臥煙:そう。蛇に有効な怪異…蛞蝓。そして、蛞蝓と蝸牛は近縁種だ。

暦:(ならば蝸牛は、蛇と関連がないどころか…蝸牛は蛇を抑え込める。千石のように暴走することなく、千石のように蛇に飲まれることなく。逆に、蛇を飲み込める。)

真宵:ナメクジ真宵というわけですね。

暦:八九寺、お前は本当にそれでいいのか。

真宵:ええ、いいですよ…神様。あがるじゃないですか!

暦:(あがるって…)

真宵:失礼、神ましたというわけですね

暦:そんな風に言うと、ギャグみたいになるからやめて。
ギャグで引き取ろうとしないで、こんな重大なことを。

真宵:二階級特進どころではない、大出世ですよ。

暦:いや、わかってないってお前…多分。

真宵:分かってますよ、ちゃんと。

暦:そうなのか?神様になるという行為の責任や意味、
重みや役割をちゃんと分かっているのか?

真宵:いえ。そういうのは全然わかってないんですけれど。

暦:わかってないのかよ!!

真宵:但し!そうなれば、
これからも阿良々木さんと楽しく遊べることだけは分かりますよ。

臥煙:まあこれで条件の一つは満たされたということさ。
八九寺ちゃんがこの御札を飲み込めば、
北白蛇神社に新たなる神様の誕生というわけだ。
こよみんが八九寺ちゃんを暗闇に呑ませたいというのならば…まぁそこは、こよみんの判断に任せるけれどね?私としては手段の問題だ。

暦:そうだ、臥煙さん。その…暗闇の件なんですけれど、
ひょっとしたら僕達はとんでもない勘違いをしていたのかもしれません。
忍野扇は暗闇ではない…のかもしれません

臥煙:知ってる

余接:マジでー?違ったのー?うっそー。てっきり、そうだと思いこんで、僕あちこちにそういう伏線を貼りまくっちゃったよー

臥煙:そもそも、どうしてそう思ったんだい?忍野扇が暗闇だって

暦:いや、だって…

臥煙:あー、聞き方がまずかったね。私が聞きたいのはどの段階でこよみんがそんな発想に至ったかということなんだ

暦:いつってことはないです。彼女の言動を見聞きしていたら、
自然そんな風に…実際あの子、八九寺を探してたりしましたし、
千石の件だって、正弦の件だって…
(いや、結局のところ僕は、むしろ感覚的にそう思ったのだ。だって彼女の黒々しい雰囲気は暗闇そのものだったじゃないか。ルールを重んじる、暗黒。バランスを奉る、漆黒。)

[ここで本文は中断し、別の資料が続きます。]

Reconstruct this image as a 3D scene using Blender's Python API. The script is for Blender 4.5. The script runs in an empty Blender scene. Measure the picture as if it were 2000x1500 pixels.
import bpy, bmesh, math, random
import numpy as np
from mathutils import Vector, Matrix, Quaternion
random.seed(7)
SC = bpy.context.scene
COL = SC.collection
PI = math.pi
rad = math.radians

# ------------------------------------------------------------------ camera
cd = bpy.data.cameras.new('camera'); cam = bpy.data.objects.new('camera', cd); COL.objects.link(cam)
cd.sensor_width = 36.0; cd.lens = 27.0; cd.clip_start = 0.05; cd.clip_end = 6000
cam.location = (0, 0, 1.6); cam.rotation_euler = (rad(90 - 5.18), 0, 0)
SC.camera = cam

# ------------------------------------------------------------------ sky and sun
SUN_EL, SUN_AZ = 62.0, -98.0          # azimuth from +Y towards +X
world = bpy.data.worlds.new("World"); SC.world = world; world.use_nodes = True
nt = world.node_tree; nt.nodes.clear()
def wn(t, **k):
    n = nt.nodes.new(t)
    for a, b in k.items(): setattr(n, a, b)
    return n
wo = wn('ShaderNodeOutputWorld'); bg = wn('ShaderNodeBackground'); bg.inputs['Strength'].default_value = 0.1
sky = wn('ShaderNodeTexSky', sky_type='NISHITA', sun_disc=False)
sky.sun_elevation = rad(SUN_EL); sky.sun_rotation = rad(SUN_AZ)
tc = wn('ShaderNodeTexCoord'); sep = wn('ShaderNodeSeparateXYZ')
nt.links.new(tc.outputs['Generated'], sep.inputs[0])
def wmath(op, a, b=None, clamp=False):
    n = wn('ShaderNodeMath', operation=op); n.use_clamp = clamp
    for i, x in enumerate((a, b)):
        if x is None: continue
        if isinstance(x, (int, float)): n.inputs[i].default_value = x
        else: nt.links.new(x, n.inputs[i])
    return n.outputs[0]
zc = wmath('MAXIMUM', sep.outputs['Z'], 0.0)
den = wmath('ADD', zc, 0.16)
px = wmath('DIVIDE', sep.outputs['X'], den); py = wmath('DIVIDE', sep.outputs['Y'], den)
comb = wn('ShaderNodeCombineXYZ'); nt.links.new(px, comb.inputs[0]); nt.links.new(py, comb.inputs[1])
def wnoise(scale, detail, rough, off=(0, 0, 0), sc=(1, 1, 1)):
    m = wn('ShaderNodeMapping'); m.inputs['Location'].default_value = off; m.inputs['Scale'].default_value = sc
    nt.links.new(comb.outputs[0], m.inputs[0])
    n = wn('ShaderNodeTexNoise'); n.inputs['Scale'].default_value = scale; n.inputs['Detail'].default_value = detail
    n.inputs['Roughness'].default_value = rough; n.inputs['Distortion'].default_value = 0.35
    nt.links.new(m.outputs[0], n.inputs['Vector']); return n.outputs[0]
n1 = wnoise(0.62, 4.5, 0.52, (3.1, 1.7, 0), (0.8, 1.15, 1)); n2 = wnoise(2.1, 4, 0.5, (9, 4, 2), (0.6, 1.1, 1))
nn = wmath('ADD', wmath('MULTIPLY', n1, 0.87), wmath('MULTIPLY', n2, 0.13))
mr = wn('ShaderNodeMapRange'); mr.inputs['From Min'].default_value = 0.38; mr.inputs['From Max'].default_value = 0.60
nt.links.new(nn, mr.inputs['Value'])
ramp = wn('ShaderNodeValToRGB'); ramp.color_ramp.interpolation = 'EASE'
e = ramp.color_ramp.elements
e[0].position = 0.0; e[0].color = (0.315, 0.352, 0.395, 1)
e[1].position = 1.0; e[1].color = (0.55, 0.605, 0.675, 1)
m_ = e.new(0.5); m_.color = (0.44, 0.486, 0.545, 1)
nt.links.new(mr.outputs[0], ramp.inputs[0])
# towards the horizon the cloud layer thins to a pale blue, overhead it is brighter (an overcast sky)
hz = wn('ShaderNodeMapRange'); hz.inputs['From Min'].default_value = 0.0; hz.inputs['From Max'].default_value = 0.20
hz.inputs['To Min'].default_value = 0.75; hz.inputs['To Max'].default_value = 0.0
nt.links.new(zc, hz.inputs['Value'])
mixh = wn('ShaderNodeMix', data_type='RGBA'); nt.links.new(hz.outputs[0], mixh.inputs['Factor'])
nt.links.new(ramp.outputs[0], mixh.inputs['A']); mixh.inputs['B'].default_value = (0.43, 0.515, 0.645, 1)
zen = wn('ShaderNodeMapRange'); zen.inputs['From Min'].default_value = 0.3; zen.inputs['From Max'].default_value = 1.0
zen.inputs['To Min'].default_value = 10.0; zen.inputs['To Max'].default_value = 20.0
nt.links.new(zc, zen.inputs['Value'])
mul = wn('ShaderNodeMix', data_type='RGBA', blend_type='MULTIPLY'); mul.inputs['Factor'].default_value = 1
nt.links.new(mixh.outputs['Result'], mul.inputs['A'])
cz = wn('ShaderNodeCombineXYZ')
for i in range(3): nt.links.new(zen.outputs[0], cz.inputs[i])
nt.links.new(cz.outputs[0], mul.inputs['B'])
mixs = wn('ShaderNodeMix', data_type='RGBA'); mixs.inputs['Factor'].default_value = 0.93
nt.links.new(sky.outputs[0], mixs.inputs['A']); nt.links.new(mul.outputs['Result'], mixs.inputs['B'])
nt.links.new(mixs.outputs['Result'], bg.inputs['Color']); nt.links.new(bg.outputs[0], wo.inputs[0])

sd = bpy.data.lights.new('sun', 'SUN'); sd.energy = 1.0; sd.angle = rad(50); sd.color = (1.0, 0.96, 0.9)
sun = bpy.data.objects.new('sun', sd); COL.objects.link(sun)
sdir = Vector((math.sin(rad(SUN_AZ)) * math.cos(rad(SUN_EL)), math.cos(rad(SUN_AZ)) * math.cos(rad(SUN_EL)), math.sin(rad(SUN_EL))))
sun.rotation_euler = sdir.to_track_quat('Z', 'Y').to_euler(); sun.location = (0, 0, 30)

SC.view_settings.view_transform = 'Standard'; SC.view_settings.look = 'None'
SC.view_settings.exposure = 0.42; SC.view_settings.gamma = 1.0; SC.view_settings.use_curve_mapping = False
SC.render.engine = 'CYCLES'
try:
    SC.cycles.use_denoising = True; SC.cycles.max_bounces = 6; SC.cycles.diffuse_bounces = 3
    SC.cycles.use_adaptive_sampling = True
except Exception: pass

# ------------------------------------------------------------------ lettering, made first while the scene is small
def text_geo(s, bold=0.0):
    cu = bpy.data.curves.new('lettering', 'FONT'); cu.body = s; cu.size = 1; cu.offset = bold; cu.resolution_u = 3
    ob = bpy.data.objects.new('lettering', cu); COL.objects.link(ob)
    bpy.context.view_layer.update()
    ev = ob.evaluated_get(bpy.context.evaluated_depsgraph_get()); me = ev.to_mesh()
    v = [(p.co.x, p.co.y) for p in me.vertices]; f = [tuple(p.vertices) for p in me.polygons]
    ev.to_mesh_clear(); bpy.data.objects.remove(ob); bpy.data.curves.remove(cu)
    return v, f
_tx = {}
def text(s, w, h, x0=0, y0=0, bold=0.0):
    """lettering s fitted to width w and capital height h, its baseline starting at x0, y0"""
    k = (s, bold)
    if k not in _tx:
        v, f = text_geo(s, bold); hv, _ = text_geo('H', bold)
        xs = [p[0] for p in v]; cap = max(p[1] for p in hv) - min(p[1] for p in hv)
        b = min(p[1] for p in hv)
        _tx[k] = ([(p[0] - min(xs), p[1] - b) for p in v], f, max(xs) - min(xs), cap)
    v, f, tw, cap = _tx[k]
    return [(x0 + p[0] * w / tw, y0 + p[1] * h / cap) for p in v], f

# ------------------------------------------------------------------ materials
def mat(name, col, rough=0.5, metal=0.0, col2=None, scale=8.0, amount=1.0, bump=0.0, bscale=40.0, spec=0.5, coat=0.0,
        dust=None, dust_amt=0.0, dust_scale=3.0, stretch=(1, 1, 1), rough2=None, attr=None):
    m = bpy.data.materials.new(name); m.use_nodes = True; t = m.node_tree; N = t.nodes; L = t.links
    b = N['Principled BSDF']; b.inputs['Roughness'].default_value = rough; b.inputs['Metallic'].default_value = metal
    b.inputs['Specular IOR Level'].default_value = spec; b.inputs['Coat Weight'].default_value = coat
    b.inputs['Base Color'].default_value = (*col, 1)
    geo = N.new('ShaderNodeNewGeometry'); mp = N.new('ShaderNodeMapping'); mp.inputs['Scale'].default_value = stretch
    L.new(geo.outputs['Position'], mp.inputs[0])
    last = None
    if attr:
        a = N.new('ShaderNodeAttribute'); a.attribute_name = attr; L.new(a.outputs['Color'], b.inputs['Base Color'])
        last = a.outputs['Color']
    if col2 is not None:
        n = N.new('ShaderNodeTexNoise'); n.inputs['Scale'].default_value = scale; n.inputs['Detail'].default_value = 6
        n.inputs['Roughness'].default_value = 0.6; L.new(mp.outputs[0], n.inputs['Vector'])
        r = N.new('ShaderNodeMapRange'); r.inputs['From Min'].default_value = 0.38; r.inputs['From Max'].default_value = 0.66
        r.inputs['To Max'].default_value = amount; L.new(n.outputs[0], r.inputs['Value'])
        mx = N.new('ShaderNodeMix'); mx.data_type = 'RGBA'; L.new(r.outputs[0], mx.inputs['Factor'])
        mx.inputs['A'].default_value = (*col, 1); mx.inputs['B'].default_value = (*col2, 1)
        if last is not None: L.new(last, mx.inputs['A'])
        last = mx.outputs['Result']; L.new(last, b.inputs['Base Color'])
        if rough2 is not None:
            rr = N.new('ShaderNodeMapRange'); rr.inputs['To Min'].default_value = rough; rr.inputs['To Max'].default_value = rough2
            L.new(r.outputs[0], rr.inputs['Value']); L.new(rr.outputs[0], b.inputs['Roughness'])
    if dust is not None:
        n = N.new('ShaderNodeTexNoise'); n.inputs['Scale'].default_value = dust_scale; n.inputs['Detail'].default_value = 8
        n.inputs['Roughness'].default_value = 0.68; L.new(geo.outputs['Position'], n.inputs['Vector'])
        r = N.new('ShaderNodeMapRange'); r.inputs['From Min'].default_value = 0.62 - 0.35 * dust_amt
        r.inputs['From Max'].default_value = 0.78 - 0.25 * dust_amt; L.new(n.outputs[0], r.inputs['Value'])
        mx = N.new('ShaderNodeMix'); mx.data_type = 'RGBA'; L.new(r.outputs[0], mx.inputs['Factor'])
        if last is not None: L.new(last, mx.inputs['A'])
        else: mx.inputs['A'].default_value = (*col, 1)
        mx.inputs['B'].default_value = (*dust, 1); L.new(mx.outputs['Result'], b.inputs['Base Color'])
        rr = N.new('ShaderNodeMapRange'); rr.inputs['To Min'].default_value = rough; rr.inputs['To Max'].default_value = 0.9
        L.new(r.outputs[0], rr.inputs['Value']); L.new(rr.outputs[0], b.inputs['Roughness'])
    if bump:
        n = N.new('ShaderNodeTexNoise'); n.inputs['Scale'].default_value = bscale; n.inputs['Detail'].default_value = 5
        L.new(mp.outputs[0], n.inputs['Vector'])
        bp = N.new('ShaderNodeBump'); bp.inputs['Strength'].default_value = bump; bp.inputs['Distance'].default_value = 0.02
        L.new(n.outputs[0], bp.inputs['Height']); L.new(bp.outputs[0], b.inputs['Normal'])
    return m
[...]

臥煙:彼女自身、最初は自分のことをそう思っていたんじゃないのかな。
今だってそういう任を彼女は自分に課していることは確かだ。
忍野扇は暗闇でこそないが、しかし暗闇と同じことをしている…
同じ役割を負っている。

暦:暗闇と同じ役割…

臥煙:念のために整理しておくと、八九寺ちゃんをこの状態のままで放置しておくと、また出〈いずる〉この街に生じるかもしれないと…
さっきまで心配していた暗闇は掛け値なく本当の暗闇だ。
対して仮に八九寺ちゃんを北白蛇神社の神様に仕立て上げ、
祀り上げたところで、やっぱり八九寺ちゃんを襲うかもしれないのが…
暗闇と同じ役割を負う、忍野扇なんだ。

暦:祀り上げたところで…襲う?

臥煙:いや、だから最低条件は二つあると言っただろう?
八九寺ちゃんを神に祀り上げるだけじゃ足りないんだ。
忍野扇を退治しないと、話は全くまとまらない。

暦:退治、退治って…そう繰り返しますけれど、
それやめてもらっていいですか?退治なんていう言い方をしたら、
まるで扇ちゃんが怪異みたいじゃないですか

臥煙:そうだよ。彼女は普通の…化け物だ。